From the latest article in the New York Times' coverage of the Harvard admissions affirmative action case:
Claire Jean Kim, a professor of Asian-American studies at the University of California, Irvine, said the Harvard lawsuit is the "continuation of a historical dynamic that's been around for almost two centuries."
The phenomenon gained particular significance in the mid-20th century, when white people praised the work ethic and ability of Asian-Americans as a way to discredit the struggle of African-Americans. At that time, Japanese- and Chinese-Americans were repeatedly portrayed by politicians and the media, including The New York Times, as docile and industrious.
One of the hyperlinks the Times invokes to support its claim is another New York Times article from a few months ago. It said:
Black and Asian-American people have often been pitted against one another over the years, dating to the mid-20th century, when white people praised the work ethic and ability of Asian-Americans as a way to disparage the African-American struggle.
It seems to me that it's possible to have praised Asian-Americans as hard workers or industrious and to have meant it as genuine praise, not as a way of expressing racism toward blacks. And if the Times is going to make such a serious accusation, in its own editorial voice and without attribution, that praise of Asian-Americans was motivated by anti-black racism, it ought to name multiple, specific examples of that, and supply evidence.
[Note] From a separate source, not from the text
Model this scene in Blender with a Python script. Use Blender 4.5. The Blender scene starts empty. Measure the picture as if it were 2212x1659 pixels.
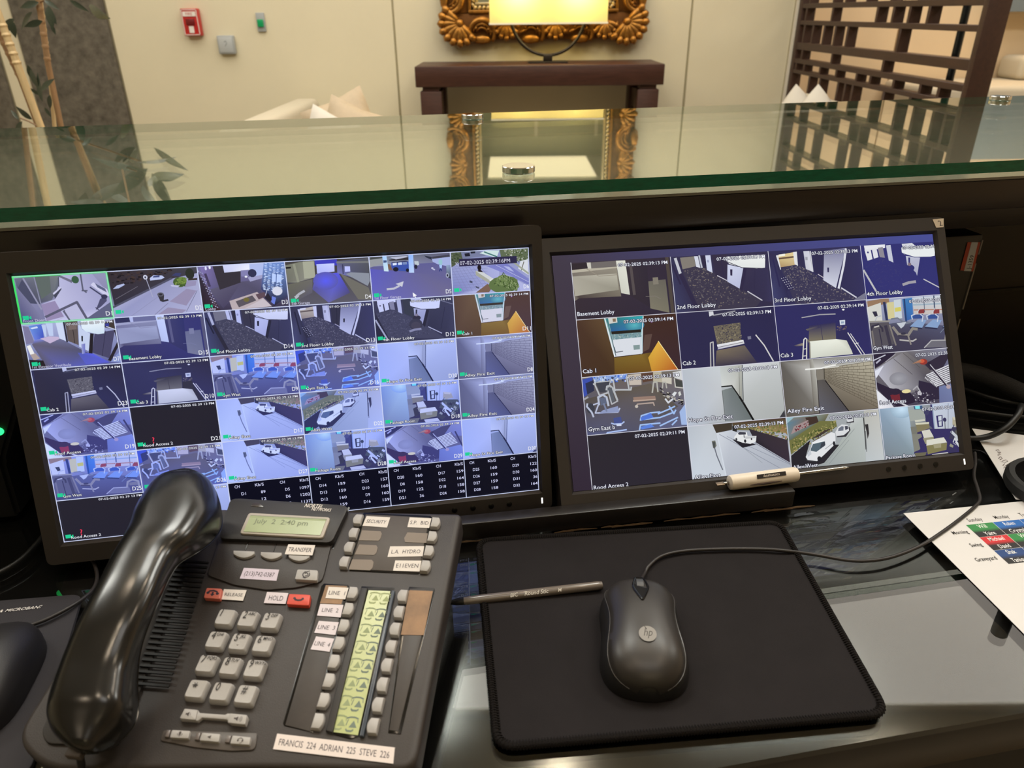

The analogy that comes to my mind is from my JFK, Conservative book, which tells the story of how President Kennedy, after the 1963 March on Washington, met with the organizers, including Martin Luther King Jr., and told them "With all the influence that all you gentlemen have in the Negro community....[you] really have to concentrate in what I think the Jewish community has done on educating their children, on making them stay in school, and all the rest." Kennedy wasn't discrediting or disparaging the blacks; he was trying to give them what he thought was genuinely sound advice. At least that's how I heard it.